Адекватное понимание интересов и ценностей, лежащих в основе стратегии, возможно на основе некой относительно устоявшейся системы взглядов, которая представляет собой идеологию. На мой взгляд, идеология – не только вполне научное явление, выражающее систему фундаментальных взглядов на потребности (интересы) общества, но и обязательное условие для формирования эффективной политики и стратегии, т.е., во-первых, это – система взглядов и идей, упорядочение различных идей, концепций и самых разных представлений – от религиозных и политических до экономических и военных, а, во-вторых, эта система, отражающая социальные интересы (потребности) части общества (классов, социальных групп, правящей элиты, отдельных индивидуумов[5]). Напомню в этой связи, что категория «интерес» – «реальная причина социальных действий, лежащая в основе непосредственных побуждений»[6].
В-третьих, это система управления обществом и государством. Именно в это качестве она имеет самое прямое отношение к эффективности Стратегии национальной безопасности. Исключительно точно и подробно это описал крупный русский военный теоретик Александр Андреевич Свечин. Так, в своей работе «Безыдейность», посвященной стратегии и идеологии самых разных ракурсов:
– значения идеи для стратегии;
– операционная линия и идея;
– направление и стратегия;
– объем средств и энергии;
-идея и решение в стратегии и т. д.[7].
Это создает вполне научную картину для политики. Идеология, как отражение интересов, означает некую систему взглядов, формирующих эти интересы, их защиту внутри субъекта и продвижение вовне. Это качество идеологии очень хорошо видно на примере Украины, где с помощью русофобской идеологии удалось переформатировать сознание значительной части общества в стране. Другими словами, идеология – не просто и не только «отражение потребностей», но и искусственное создание таких потребностей, как, впрочем, это действует и общепризнанно в рекламе, когда создаются искусственные, нередко не только не нужные, но и вредные потребности для части потребителей.
С точки зрения субъектов, формирующих МО-ВПО-ЛЧЦ, – наций, государств, социальных групп и отдельных акторов – это означает, что идеология, как система взглядов, наиболее точно отражает потребности таких субъектов. Так, в 90-е годы главным политическим субъектом в России была достаточно широкая социальная группа либеральной буржуазии, которая стала активно формироваться в СССР с конца 80-х годов. Поэтому идеология нации, общества и страны (Российской Федерации) находилась под сильнейшим давлением и силовым влиянием именно этой социальной группы и её потребностей в идеологии – либеральной идеологии и её идеологов – политиков, ученых, журналистов, – среди которых были сформированы идеи, идеологемы и концепции преимущественно на основе западных либеральных идей, не допускавших иных толкований.
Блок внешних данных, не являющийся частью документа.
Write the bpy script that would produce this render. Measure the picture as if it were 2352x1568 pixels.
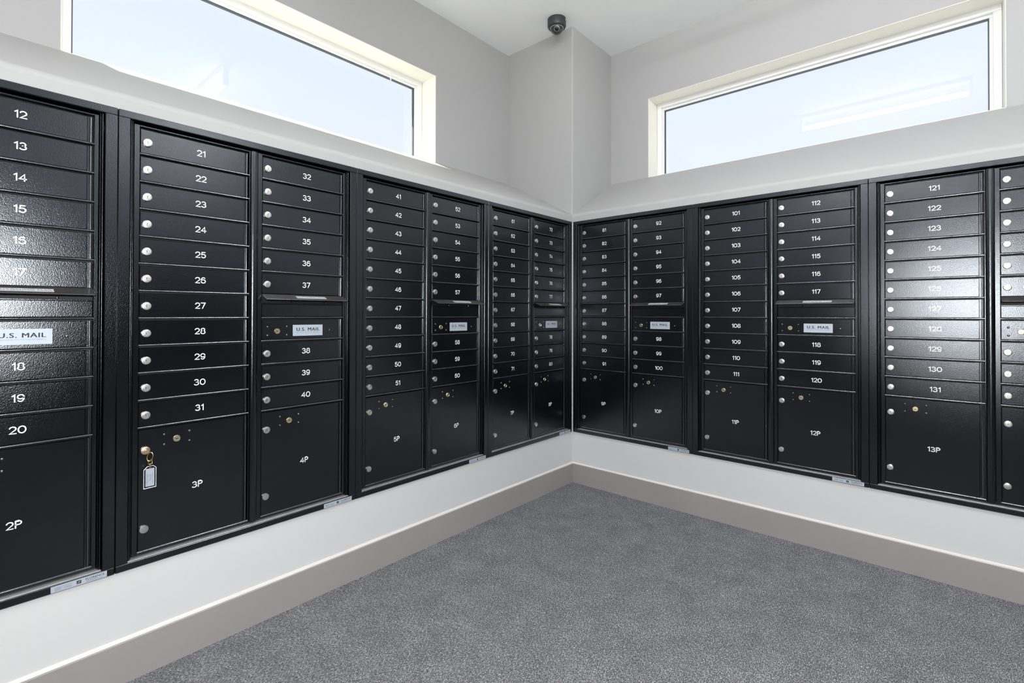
import bpy, bmesh, math, random
from mathutils import Vector, Matrix

# ------------------------------------------------------------------ scene, camera, light
for o in list(bpy.data.objects):
    bpy.data.objects.remove(o, do_unlink=True)
scene = bpy.context.scene
C = scene.collection

CAM = Vector((-2.8528, -1.9433, 1.1564))
YAW, PITCH, ROLL = 0.7225, 0.0077, 0.0019
FOCAL, PX, PY = 1131.0, 1172.98, 713.02          # in pixels of the 2352x1568 frame
F = Vector((math.cos(YAW)*math.cos(PITCH), math.sin(YAW)*math.cos(PITCH), math.sin(PITCH)))
R0 = Vector((math.sin(YAW), -math.cos(YAW), 0)); U0 = R0.cross(F)
RT = math.cos(ROLL)*R0 + math.sin(ROLL)*U0
UP = -math.sin(ROLL)*R0 + math.cos(ROLL)*U0
cd = bpy.data.cameras.new('camera')
cam = bpy.data.objects.new('camera', cd); C.objects.link(cam)
cd.sensor_fit = 'HORIZONTAL'; cd.sensor_width = 36.0
cd.lens = FOCAL/2352*36.0
cd.shift_x = -(PX-1176.0)/2352; cd.shift_y = (PY-784.0)/2352
cd.clip_start = 0.02
cam.matrix_world = Matrix((( RT.x, UP.x, -F.x, CAM.x), (RT.y, UP.y, -F.y, CAM.y), (RT.z, UP.z, -F.z, CAM.z), (0, 0, 0, 1)))
scene.camera = cam

scene.view_settings.view_transform = 'Standard'
scene.view_settings.look = 'None'
scene.view_settings.exposure = 0.31
scene.view_settings.gamma = 1.0
scene.view_settings.use_curve_mapping = False

# hazy bright sky: white near the horizon, faintly blue higher up
world = bpy.data.worlds.new('hazy_sky'); scene.world = world; world.use_nodes = True
wn, wl = world.node_tree.nodes, world.node_tree.links
wn.clear()
wo = wn.new('ShaderNodeOutputWorld'); bg = wn.new('ShaderNodeBackground')
tc = wn.new('ShaderNodeTexCoord'); sx = wn.new('ShaderNodeSeparateXYZ'); rp = wn.new('ShaderNodeValToRGB')
wl.new(tc.outputs['Generated'], sx.inputs[0]); wl.new(sx.outputs['Z'], rp.inputs[0])
rp.color_ramp.elements[0].position = 0.0; rp.color_ramp.elements[0].color = (0.955, 0.965, 1.0, 1)
rp.color_ramp.elements[1].position = 0.75; rp.color_ramp.elements[1].color = (0.68, 0.78, 1.0, 1)
wl.new(rp.outputs[0], bg.inputs['Color']); bg.inputs['Strength'].default_value = 0.89
wl.new(bg.outputs[0], wo.inputs['Surface'])

sun_d = bpy.data.lights.new('sun', 'SUN'); sun_d.energy = 14.0; sun_d.angle = 0.006; sun_d.color = (1.0, 0.96, 0.9)
sun = bpy.data.objects.new('sun', sun_d); C.objects.link(sun)
sun.location = (-3, 6, 8)
sun.rotation_euler = Vector((0.37, -1.0, -1.15)).to_track_quat('-Z', 'Y').to_euler()

# the photographer's flash, held just above the camera
fl_d = bpy.data.lights.new('camera_flash', 'SPOT'); fl_d.energy = 132.0; fl_d.shadow_soft_size = 0.06
fl_d.spot_size = math.radians(152); fl_d.spot_blend = 0.5
fl = bpy.data.objects.new('camera_flash', fl_d); C.objects.link(fl)
fl.location = (-2.95, -2.14, 1.29)
fl.rotation_euler = Vector((F.x, F.y, 0.10)).to_track_quat('-Z', 'Y').to_euler()

# ------------------------------------------------------------------ sizes
W, HGT = 0.832, 1.451
G1, G2, ZB = 0.0171, 0.0115, 0.3472
ZT = ZB + HGT
ZC = 3.168
D1, D2 = 0.600, 0.530
ZL0, ZL1 = 1.850, 2.166                             # sloping ledge: front and back height
XE, YE = -5.2, -4.2                                # far ends of the room
WT = 0.26                                          # outer wall thickness
ZW = 2.748                                         # window head
LX0, LX1 = -2.585, -0.727                          # left window opening
RY0, RY1 = -2.172, -0.309                          # right window opening

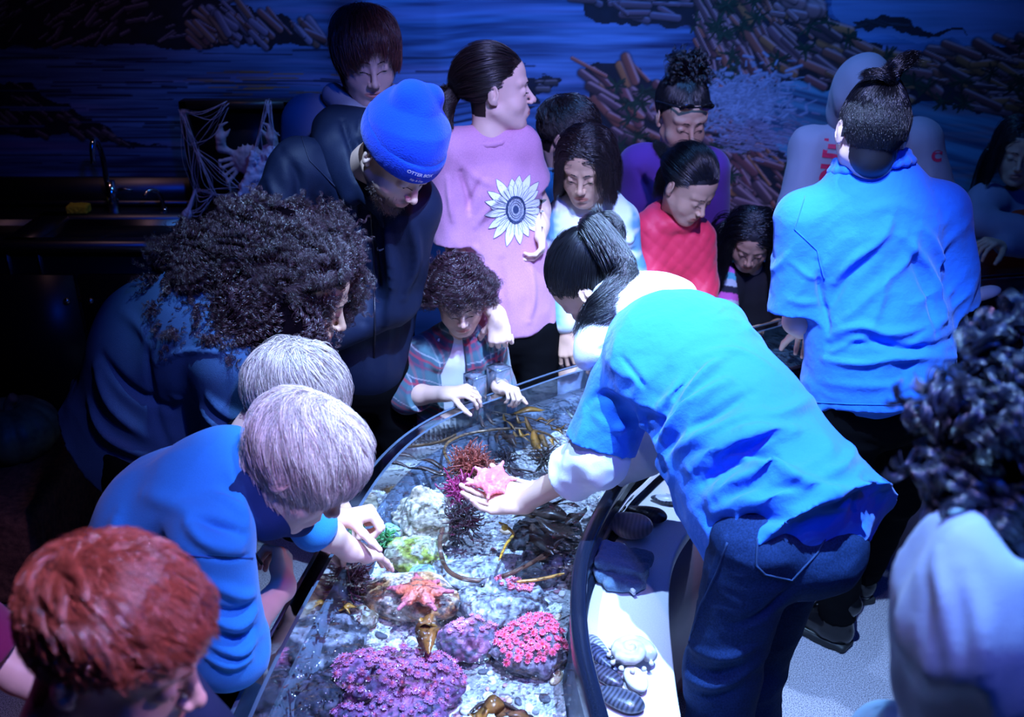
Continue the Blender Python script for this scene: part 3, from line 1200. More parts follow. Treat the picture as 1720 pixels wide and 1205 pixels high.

Все другие идеи и идеологии были практически запрещены. Их назвали в своей массе «красно-коричневыми» и пр. «самодельно-придуманными», а для надежности даже запретили в Конституции РФ 1993 года.
Тем самым был расчищен путь для монопольной, но достаточно примитивной либеральной идеологии, как системы взглядов на развитие общества, экономики и государства, на базе которой стали создаваться учебные программы и формировать политический курс. Однако, эта заимствованная искусственная для России идеология не смогла по вполне очевидным причинам совместиться с мировыми и российскими реалиями и уже с конца 90-х годов столкнулась с сильными кризисными явлениями, которые стали следствием экономического кризиса, финансового кризиса, войны в Чечне и кризиса государственных институтов.
_____________________________________
[1] Тренин Д. Новый баланс сил: Россия в поисках внешнеполитического равновесия. М.: Альпина Паблишер, 2021, с. 53.
[2] Флавий, И. Против Апиона. О древности иудейского народа. В кн.: Иудейские древности- М.: «Издательство АЛЬФА-книга», 2017 (Полное издание в одном томе), с. 1213.
[3] Miranda Прибе, Bryan Rooney. Применение сдержанности. Изменения в региональной политике безопасности США для реализации реалистичной великой стратегии сдерживания / РЭНД, 2021, январь / https://www.rand.org/pubs/research_reports/RRA739-1.html
[4] См. подробнее: Байгузин Р.Н., Подберёзкин А.И. Политика и стратегия. Оценка и прогноз развития стратегической обстановки и военной политики России. М.: Юстицинформ, 2021, сс. 8–9.
[5] Индивидуум – зд.: каждый самостоятельно существующий, отдельный гражданин. См.: Краткая Российская энциклопедия. М.: ОНИКС, 2003, с. 1019. Категория, которая в связи с быстрыми темпами роста креативного класса и самозанятых становится отдельной социальной категорией.
[6] Краткая Российская энциклопедия. М.: ОНИКС, 2003, с. 1032.
[7] Свечин А.А. Безыдейность. В кн.: Стратегия в трудах военных классиков. М.: Финансовый контроль, 2003, сс. 562–571.